Dengan membawa satu peleton pasukan di bawah Letnan RF Soedirdjo, Maraden memimpin operasi rahasia tersebut. Mereka berangkat pada malam hari. Susah payah mereka melintasi hutan yang gelap-pekat dengan cara berjalan sambil saling berpegangan tangan. Sekira pukul 03 dini hari, mereka mencapai dekat suatu gubuk yang diperkirakan tempat persembunyian gerombolan.
Setelah mengepung gubuk itu, Maraden memerintahkan anak buahnya menyerbu gerombolan di dalamnya. Sekira 12 anggota gerombolan pun tertawan. Simarmata tak ada dalam barisan tawanan itu lantaran berhasil menyelamatkan diri.

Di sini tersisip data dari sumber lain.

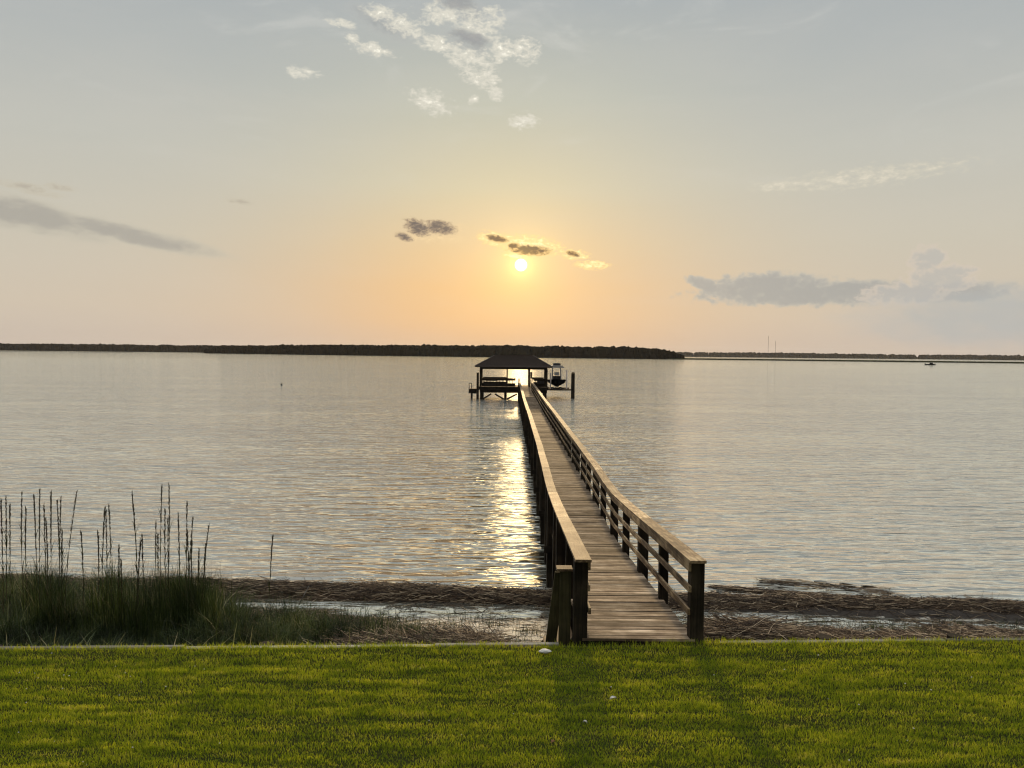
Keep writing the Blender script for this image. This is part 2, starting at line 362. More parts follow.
# ------------------------------------------------------------------ ground
def edgeY(X): return 10.37 + 0.048*X
def shoreY(X): return 19.0 - 0.055*X
PT = np.array([-0.02, 0, 0.3, 0.55, 0.70, 0.775, 0.80, 0.88, 0.91, 0.95, 1.0, 1.06, 1.5, 3.0])
PZ = np.array([1.2, 1.15, 0.80, 0.42, 0.14, 0.03, -0.06, -0.06, 0.07, 0.10, 0.0, -0.10, -0.5, -1.6])
def beach_t(X, Y):
    X = np.asarray(X, dtype=float); e = edgeY(X); s = shoreY(X)
    return (Y-e)/(s-e) + 0.004*np.clip(X+2, -12, 12)*np.clip((Y-e)/(s-e)*2-0.6, 0, 1)*np.clip((1.0-(Y-e)/(s-e))*8, 0, 1)
def beach_z(X, Y):
    t = beach_t(X, Y)
    z = np.interp(t, PT, PZ) + (fbm(X, Y, 3, 0.9, 4)-0.5)*0.13*np.clip(1.3-np.abs(t-0.8), 0.35, 1)*(t < 1.3)
    return z + (fbm(X, Y, 8, 0.35, 2)-0.5)*0.16*(t < 0.97)
def grid(x0, x1, nx, y0, y1, ny):
    xs = np.linspace(x0, x1, nx); ys = np.linspace(y0, y1, ny)
    X, Y = np.meshgrid(xs, ys); idx = np.arange(nx*ny).reshape(ny, nx)
    F = np.stack([idx[:-1,:-1], idx[:-1,1:], idx[1:,1:], idx[1:,:-1]], -1).reshape(-1, 4)
    return X, Y, F
def ground_mat():
    m, t, b, o = mat('beach_ground'); geo = t.new('ShaderNodeNewGeometry'); P = geo.outputs['Position']
    at = t.new('ShaderNodeAttribute', attribute_name='litter')
    n = t.noise(P, 2.4, 6, 0.65); n2 = t.noise(P, 40, 3, 0.6)
    sand = t.ramp(n2, [(0.3, (0.38,0.36,0.30)), (0.7, (0.58,0.55,0.47))])
    lit = t.ramp(n2, [(0.3, (0.015,0.011,0.008)), (0.7, (0.05,0.036,0.024))])
    f = t.smooth(t.math('ADD', at.outputs['Fac'], t.math('MULTIPLY', t.math('SUBTRACT', n, 0.5), 1.3)), 0.35, 0.6)
    t.put(b.inputs['Base Color'], t.mix(f, sand, lit)); b.inputs['Roughness'].default_value = 0.75
    bp = t.new('ShaderNodeBump'); bp.inputs['Distance'].default_value = 0.02; t.put(bp.inputs['Height'], n2); t.put(b.inputs['Normal'], bp.outputs[0])
    return m
X, Y, F = grid(-60, 60, 600, 9.0, 60, 300)
yy = np.linspace(0, 1, 300)**1.9
for i in range(300): Y[i] = edgeY(X[i]) + 0.05 + yy[i]*50
Z = beach_z(X, Y)
beach = np_mesh('beach', np.stack([X, Y, Z], -1), F, ground_mat(), smooth=True); tag(beach, kind='structure')
def litter(X, Y):
    t = beach_t(X, Y)
    L = np.where(t < 0.6, 0.85, 0.0); L = np.maximum(L, np.where((t > 0.885), 1.0, 0))
    L = np.maximum(L, np.where((t < 0.76) & (X > 2.6), 0.42, 0)); L = np.maximum(L, np.where((t < 0.75) & (X < -2.5), 1.0, 0))
    L = np.where((X > -1.8) & (X < 2.2) & (t < 0.84) & (t > 0.1), 0.28, L)
    return L
la = beach.data.attributes.new('litter', 'FLOAT', 'POINT'); la.data.foreach_set('value', litter(X, Y).astype(np.float32).ravel())

# lawn sheet
LZ = 1.95
def lawn_z(X, Y): return LZ + (fbm(X, Y, 5, 0.5, 3)-0.5)*0.05 + (fnoise(np.asarray(X)*0.5, np.asarray(Y)*3.2, 12, 1.0)-0.5)*0.03
X, Y, F = grid(-60, 60, 500, 0, 1, 260)
tt = np.linspace(0, 1, 260)**2.2
for i in range(260): Y[i] = edgeY(X[i]) - 0.02 - tt[i]*45
m, t, b, o = mat('lawn_soil'); geo = t.new('ShaderNodeNewGeometry')
n = t.noise(t.mapping(geo.outputs['Position'], (1, 3, 1)), 1.2, 5, 0.65); n2 = t.noise(geo.outputs['Position'], 35, 4, 0.7)
t.put(b.inputs['Base Color'], t.mix(t.smooth(n2, 0.35, 0.65), t.ramp(n, [(0.35, (0.03,0.045,0.010)), (0.65, (0.06,0.07,0.014))]), (0.03,0.025,0.012,1))); b.inputs['Roughness'].default_value = 0.9; b.inputs['Specular IOR Level'].default_value = 0.0
lawn = np_mesh('lawn', np.stack([X, Y, lawn_z(X, Y)-0.008], -1), F, m, smooth=True); tag(lawn, kind='structure')

# lawn blades
def blades(n, x0, x1, y0):
    x = RNG.uniform(x0, x1, n); e = edgeY(x); v = RNG.random(n)**0.85; y = e-0.01-v*(e-y0)
    pat = fbm(x*1.0, y*3.2, 21, 2.2, 4); row = fnoise(x*1.1+0.3*y, y*8.5, 33, 1.0)
    hgt = (0.018+0.022*RNG.random(n))*(0.30+0.95*pat+0.85*row)
    keep = RNG.random(n) < 0.35+1.3*pat*row+0.25; x, y, hgt = x[keep], y[keep], hgt[keep]; n = len(x)
    z = lawn_z(x, y)-0.01; a = RNG.uniform(0, 2*np.pi, n); le = RNG.uniform(0.1, 0.9, n)*hgt
    dx, dy = np.cos(a)*le, np.sin(a)*le
    P = np.stack([np.stack([x, y, z], -1), np.stack([x+dx*0.3, y+dy*0.3, z+hgt*0.6], -1), np.stack([x+dx, y+dy, z+hgt], -1)], 1)
    W = np.stack([np.full(n, 0.0055), np.full(n, 0.0045), np.full(n, 0.0008)], 1)*RNG.uniform(0.7, 1.4, (n, 1))
    b2 = RNG.uniform(0, np.pi, n); side = np.stack([np.cos(b2), np.sin(b2), np.zeros(n)], -1)
    return ribbons(P, W, side)
V, F = blades(430000, -9.5, 10.5, 6.2)
tag(np_mesh('lawn_grass', V, F, M['grass']), 'mown yellow green grass covering the lawn in the foreground', 'grass', kind='stuff')
# a few longer tufts
def tufts(spots, per, hmin, hmax, spread, wid=0.006, lean=0.6, zf=None, k=4):
    n = len(spots)*per; c = np.repeat(np.array(spots), per, axis=0)
    x = c[:, 0]+RNG.normal(0, 1, n)*spread; y = c[:, 1]+RNG.normal(0, 1, n)*spread
    hh = RNG.uniform(hmin, hmax, n); z = zf(x, y)-0.02; a = RNG.uniform(0, 2*np.pi, n); le = hh*RNG.uniform(0.1, lean, n)
    s = np.linspace(0, 1, k)
    P = np.stack([x[:, None]+np.cos(a)[:, None]*le[:, None]*s**1.8, y[:, None]+np.sin(a)[:, None]*le[:, None]*s**1.8,
                  z[:, None]+hh[:, None]*(s-0.35*s**3*(le/hh)[:, None])], -1)
    W = wid*RNG.uniform(0.6, 1.4, (n, 1))*(1-s**2*0.9)[None, :]
    b2 = a+np.pi/2+RNG.normal(0, 0.4, n); side = np.stack([np.cos(b2), np.sin(b2), np.zeros(n)], -1)
    return ribbons(P, W, side)
xs = RNG.uniform(-9, 10, 700); sp = [(a, edgeY(a)-RNG.uniform(-0.03, 0.05)) for a in xs]
V, F = tufts(sp, 14, 0.03, 0.09, 0.05, 0.005, 0.7, lawn_z)
tag(np_mesh('edge_grass', V, F, M['grass']), 'slightly longer grass fringe along the back edge of the lawn', 'grass', kind='stuff')

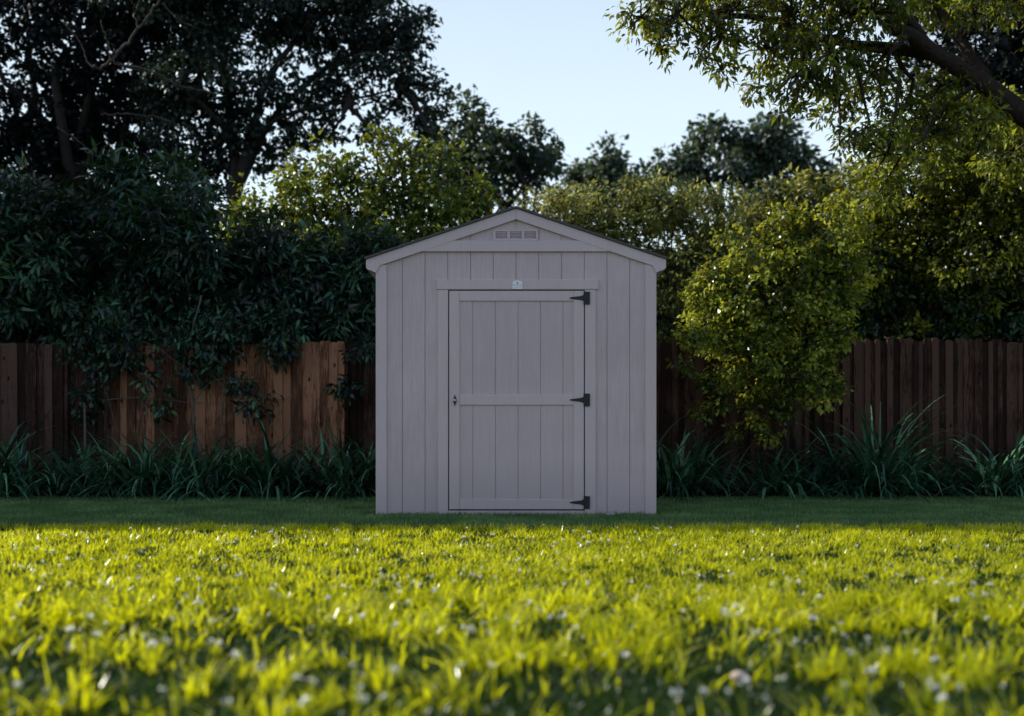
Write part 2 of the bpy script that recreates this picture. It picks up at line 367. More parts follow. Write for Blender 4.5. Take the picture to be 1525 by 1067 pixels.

Maraden menggiring para tawanan itu ke pinggir jalan raya antara Pematangsiantar dan Parapat. Setelah mengosongkan peluru senjata para tawanan, Maraden mengembalikan senjata-senjata itu kepada mereka dan memerintahkan mereka memberi hormat senjata kepada setiap kendaraan yang lewat. Selagi para tawanan memberi hormat senjata, Maraden dan pasukannya memberitahu para penumpang kendaraan yang melintas bahwa para prajurit yang memberi hormat senjata itu merupakan perampok kendaraan-kendaraan yang lewat.
“Tidak berapa lama kemudian lewat satu kendaraan penumpang Pematangsiantar-Balige. Saya menyuruh kendaraan berhenti. Dengan sangat ketakutan perintah itu ditaati oleh sopirnya. Akan tetapi mulutnya terngaga ketika barisan yang berdiri di tepi jalan itu memberi hormat serta meminta maaf atas perbuatan mereka selama ini. Akhirnya, sopir dan para penumpang tertawa terbahak-bahak. Mereka mengerti dan mengucapkan banyak terima kasih kepada saya dan pasukan,” ujar Maraden.